Learned Representation (Deep Learning)

Classic metrics are “hand-crafted” and often fail to capture the “semantic” (meaning) of code.

Deep Belief Networks (DBN)

DBNs automatically learn semantic features from source code, applicable to both WPDP and CPDP.

Step-by-Step Workflow:

1. Parsing: Convert source code into an Abstract Syntax Tree (AST).
2. Token Extraction: Extract nodes for method invocations, declarations, and control-flow (e.g., if, while).
3. Mapping: Convert tokens into unique integer IDs.
4. Normalisation: Pad vectors to equal lengths.
5. Unsupervised Learning: The DBN adjusts weights to “reconstruct” the input data, generating condensed semantic features.
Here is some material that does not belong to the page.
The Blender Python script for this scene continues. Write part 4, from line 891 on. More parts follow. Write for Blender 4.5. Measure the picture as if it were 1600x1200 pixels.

Explainable Defect Prediction

Black-box models are often untrusted. Explainability provides the “why” behind a “buggy” prediction.

PyExplainer

A model-agnostic framework that provides local, rule-based explanation.

The Process:

1. Neighbour Generation: Identify “actual neighbours” in training data and create synthetic neighbours using crossover and mutation.
2. Global Observation: Use the complex global model to predict labels for these synthetic neighbours to learn its behaviour.
3. Local Modelling: Build a RuleFit model (combination of decision trees and linear regression) on this local neighbourhood.
4. Explanation Extraction: Provides rules, importance scores, and coefficients.

TIP

Example Explanation: Churn > 100 & #Reviewers < 2 => DEFECT. This indicates the commit is buggy because it changed too many lines and had too few reviewers.